[PROVIDED DATA]

________________________________________

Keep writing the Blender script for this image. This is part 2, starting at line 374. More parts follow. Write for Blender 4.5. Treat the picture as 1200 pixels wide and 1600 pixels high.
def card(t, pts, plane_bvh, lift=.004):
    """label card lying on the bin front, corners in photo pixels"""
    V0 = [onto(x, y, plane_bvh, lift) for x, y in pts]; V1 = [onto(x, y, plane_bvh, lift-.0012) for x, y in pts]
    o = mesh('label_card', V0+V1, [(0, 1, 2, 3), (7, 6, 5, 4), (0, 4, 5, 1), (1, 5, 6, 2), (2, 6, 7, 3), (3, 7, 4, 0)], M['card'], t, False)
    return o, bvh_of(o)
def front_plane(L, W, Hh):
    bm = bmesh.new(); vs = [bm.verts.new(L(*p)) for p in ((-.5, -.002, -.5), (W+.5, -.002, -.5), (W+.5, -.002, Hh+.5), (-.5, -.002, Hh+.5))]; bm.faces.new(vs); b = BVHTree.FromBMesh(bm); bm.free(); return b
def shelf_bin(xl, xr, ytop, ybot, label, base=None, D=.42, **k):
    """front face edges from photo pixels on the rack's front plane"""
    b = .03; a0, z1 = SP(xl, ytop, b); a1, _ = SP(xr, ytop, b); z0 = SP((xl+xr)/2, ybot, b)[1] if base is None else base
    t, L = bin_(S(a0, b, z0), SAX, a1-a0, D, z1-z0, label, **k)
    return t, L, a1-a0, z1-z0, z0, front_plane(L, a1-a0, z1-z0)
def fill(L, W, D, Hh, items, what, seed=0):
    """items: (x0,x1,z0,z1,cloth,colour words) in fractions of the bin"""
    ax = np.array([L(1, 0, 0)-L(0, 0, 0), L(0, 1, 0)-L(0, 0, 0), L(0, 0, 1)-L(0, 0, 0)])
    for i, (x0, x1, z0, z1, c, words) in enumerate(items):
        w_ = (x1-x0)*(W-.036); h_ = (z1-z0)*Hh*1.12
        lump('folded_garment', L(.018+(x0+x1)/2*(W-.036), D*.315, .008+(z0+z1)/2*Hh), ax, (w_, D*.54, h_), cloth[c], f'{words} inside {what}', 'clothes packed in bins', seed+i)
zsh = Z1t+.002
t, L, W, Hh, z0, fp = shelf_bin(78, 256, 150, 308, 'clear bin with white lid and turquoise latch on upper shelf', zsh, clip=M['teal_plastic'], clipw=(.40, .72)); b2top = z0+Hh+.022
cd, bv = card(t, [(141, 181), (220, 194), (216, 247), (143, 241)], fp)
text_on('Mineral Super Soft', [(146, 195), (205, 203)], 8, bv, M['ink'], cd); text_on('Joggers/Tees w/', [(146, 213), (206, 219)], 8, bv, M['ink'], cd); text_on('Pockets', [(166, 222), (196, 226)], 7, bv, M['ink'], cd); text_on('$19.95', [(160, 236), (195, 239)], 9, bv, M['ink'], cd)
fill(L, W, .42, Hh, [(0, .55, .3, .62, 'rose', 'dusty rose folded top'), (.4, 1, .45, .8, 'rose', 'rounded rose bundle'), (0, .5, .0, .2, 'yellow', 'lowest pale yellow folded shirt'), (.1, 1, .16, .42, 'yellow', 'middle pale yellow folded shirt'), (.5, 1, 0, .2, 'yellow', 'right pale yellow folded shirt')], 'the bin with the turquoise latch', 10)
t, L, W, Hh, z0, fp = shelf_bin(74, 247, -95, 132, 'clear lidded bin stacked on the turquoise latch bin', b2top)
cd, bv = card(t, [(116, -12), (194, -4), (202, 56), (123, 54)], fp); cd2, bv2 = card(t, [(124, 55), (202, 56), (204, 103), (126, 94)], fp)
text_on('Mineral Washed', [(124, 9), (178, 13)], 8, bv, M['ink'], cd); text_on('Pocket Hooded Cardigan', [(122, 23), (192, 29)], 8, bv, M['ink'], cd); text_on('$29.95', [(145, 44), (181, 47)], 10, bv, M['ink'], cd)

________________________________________

[REQUIRED WORK] Transcribe the data. Leave every line exactly as it is.

[OUTPUT FOR THIS EXERCISE]
Keep writing the Blender script for this image. This is part 2, starting at line 374. More parts follow. Write for Blender 4.5. Treat the picture as 1200 pixels wide and 1600 pixels high.
def card(t, pts, plane_bvh, lift=.004):
    """label card lying on the bin front, corners in photo pixels"""
    V0 = [onto(x, y, plane_bvh, lift) for x, y in pts]; V1 = [onto(x, y, plane_bvh, lift-.0012) for x, y in pts]
    o = mesh('label_card', V0+V1, [(0, 1, 2, 3), (7, 6, 5, 4), (0, 4, 5, 1), (1, 5, 6, 2), (2, 6, 7, 3), (3, 7, 4, 0)], M['card'], t, False)
    return o, bvh_of(o)
def front_plane(L, W, Hh):
    bm = bmesh.new(); vs = [bm.verts.new(L(*p)) for p in ((-.5, -.002, -.5), (W+.5, -.002, -.5), (W+.5, -.002, Hh+.5), (-.5, -.002, Hh+.5))]; bm.faces.new(vs); b = BVHTree.FromBMesh(bm); bm.free(); return b
def shelf_bin(xl, xr, ytop, ybot, label, base=None, D=.42, **k):
    """front face edges from photo pixels on the rack's front plane"""
    b = .03; a0, z1 = SP(xl, ytop, b); a1, _ = SP(xr, ytop, b); z0 = SP((xl+xr)/2, ybot, b)[1] if base is None else base
    t, L = bin_(S(a0, b, z0), SAX, a1-a0, D, z1-z0, label, **k)
    return t, L, a1-a0, z1-z0, z0, front_plane(L, a1-a0, z1-z0)
def fill(L, W, D, Hh, items, what, seed=0):
    """items: (x0,x1,z0,z1,cloth,colour words) in fractions of the bin"""
    ax = np.array([L(1, 0, 0)-L(0, 0, 0), L(0, 1, 0)-L(0, 0, 0), L(0, 0, 1)-L(0, 0, 0)])
    for i, (x0, x1, z0, z1, c, words) in enumerate(items):
        w_ = (x1-x0)*(W-.036); h_ = (z1-z0)*Hh*1.12
        lump('folded_garment', L(.018+(x0+x1)/2*(W-.036), D*.315, .008+(z0+z1)/2*Hh), ax, (w_, D*.54, h_), cloth[c], f'{words} inside {what}', 'clothes packed in bins', seed+i)
zsh = Z1t+.002
t, L, W, Hh, z0, fp = shelf_bin(78, 256, 150, 308, 'clear bin with white lid and turquoise latch on upper shelf', zsh, clip=M['teal_plastic'], clipw=(.40, .72)); b2top = z0+Hh+.022
cd, bv = card(t, [(141, 181), (220, 194), (216, 247), (143, 241)], fp)
text_on('Mineral Super Soft', [(146, 195), (205, 203)], 8, bv, M['ink'], cd); text_on('Joggers/Tees w/', [(146, 213), (206, 219)], 8, bv, M['ink'], cd); text_on('Pockets', [(166, 222), (196, 226)], 7, bv, M['ink'], cd); text_on('$19.95', [(160, 236), (195, 239)], 9, bv, M['ink'], cd)
fill(L, W, .42, Hh, [(0, .55, .3, .62, 'rose', 'dusty rose folded top'), (.4, 1, .45, .8, 'rose', 'rounded rose bundle'), (0, .5, .0, .2, 'yellow', 'lowest pale yellow folded shirt'), (.1, 1, .16, .42, 'yellow', 'middle pale yellow folded shirt'), (.5, 1, 0, .2, 'yellow', 'right pale yellow folded shirt')], 'the bin with the turquoise latch', 10)
t, L, W, Hh, z0, fp = shelf_bin(74, 247, -95, 132, 'clear lidded bin stacked on the turquoise latch bin', b2top)
cd, bv = card(t, [(116, -12), (194, -4), (202, 56), (123, 54)], fp); cd2, bv2 = card(t, [(124, 55), (202, 56), (204, 103), (126, 94)], fp)
text_on('Mineral Washed', [(124, 9), (178, 13)], 8, bv, M['ink'], cd); text_on('Pocket Hooded Cardigan', [(122, 23), (192, 29)], 8, bv, M['ink'], cd); text_on('$29.95', [(145, 44), (181, 47)], 10, bv, M['ink'], cd)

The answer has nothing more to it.